The only times Aberdeen really struggle is when they are forced to rely solely on counter attacks.  But that almost….never….happens.

In fact, only 6% of Aberdeen’s matches over the past 3+ seasons have seen the team get 44% or less of the possession.  That means Aberdeen is regularly dictating play & able to employ the tactical approach they want to in a match.

Of course, the big question is whether McInnes has what it takes to take a club to that next level.

His teams are at their best when they have the vast majority of possession and, unless you’re Tommy Wright, that makes sense.

Does his point ceiling get higher at a club like Rangers?  That’s the risk involved in any hiring process.  The unknown.

Clubs need to make calculated risks when finding a new manager & it helps to have data to go along with what is learned in the interview process  (I’d assume data was overlooked last time around because Pedro Caixinha’s points earned percentage was 49% prior being hired by Rangers).

courtesy of Olaf Kraak

Frank de Boer

The managerial position at Rangers offers a chance at redemption for Frank de Boer.

After such an impressive start to his coaching career with Ajax, de Boer has followed that with two disasters:  at Inter & then this season with Crystal Palace.

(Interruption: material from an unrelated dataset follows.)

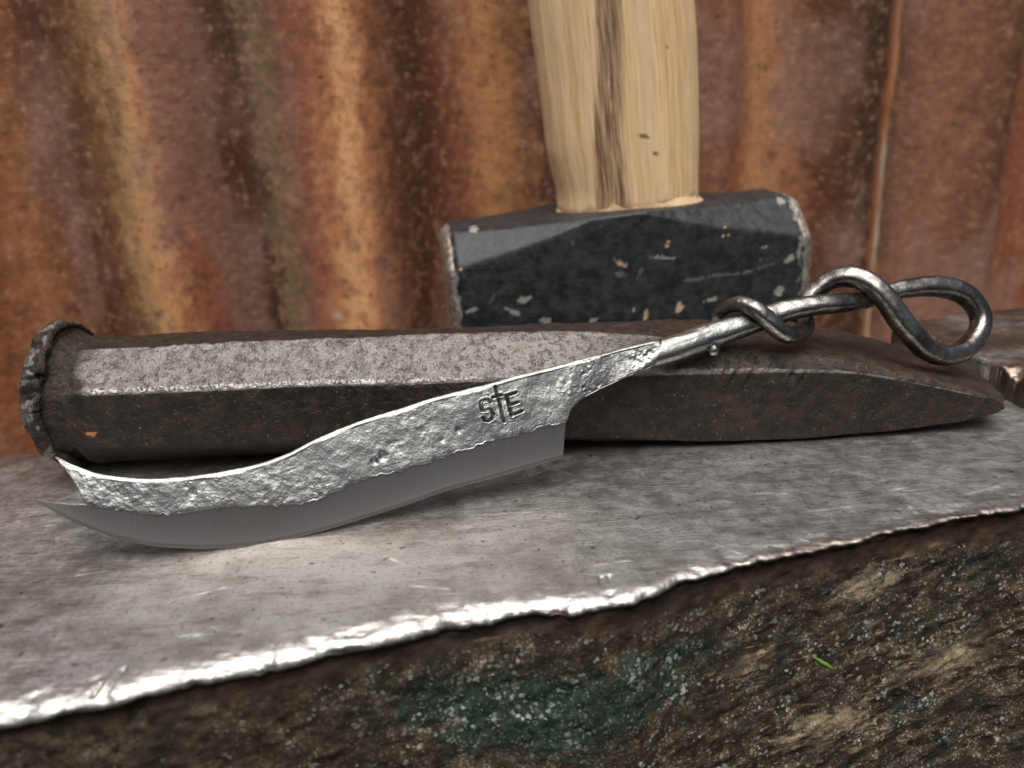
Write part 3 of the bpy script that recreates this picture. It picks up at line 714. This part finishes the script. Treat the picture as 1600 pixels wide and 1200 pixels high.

When you look at the numbers above, you see that de Boer’s Ajax side flirted with near-championship winning points rates regardless of the style his team played.

You’d expect Ajax to dominate possession, & they did, but when they didn’t win the possession battle…well, they still won the match.

Then…after being linked to several top jobs in world football, de Boer chose Inter Milan.

It’s been a rough couple of years for de Boer, which adds to the narrative that Rangers could become a chance at redemption.

Still it needs to be remembered that the bulk of de Boer’s coaching career has seen his team dominating play & walking away with three points.  You can see there is almost no variance in the rates above.  Frank de Boer expects his teams to dominate possession & that is how his teams will succeed.

However, even though de Boer expects his team  to dominate possession, you can see that he has the tactical flexibility to plan for a counter attacking style as well.   In 35% of his matches, de Boer has had to see his team concede possession to the opponents.  In those games, de Boer still managed to earn 69% of the points available.

If Frank de Boer is willing to take the job & if it’s within Rangers’ budget, it would be foolish to not offer him the position.  His exposure to Scottish football is minimal, but still more then the previous two managers hired by the club.

If de Boer is holding out for a gig in a more prestigious league, it is imperative to hire from within the SPFL system.  The data supports giving either McInnes or Neilson a chance to lead the team they both have roots with…but the catch is that they both are under contract with other clubs.

If those three aren’t available….well, I’m not really sure what a Plan B would be that would rise above:  more of the same.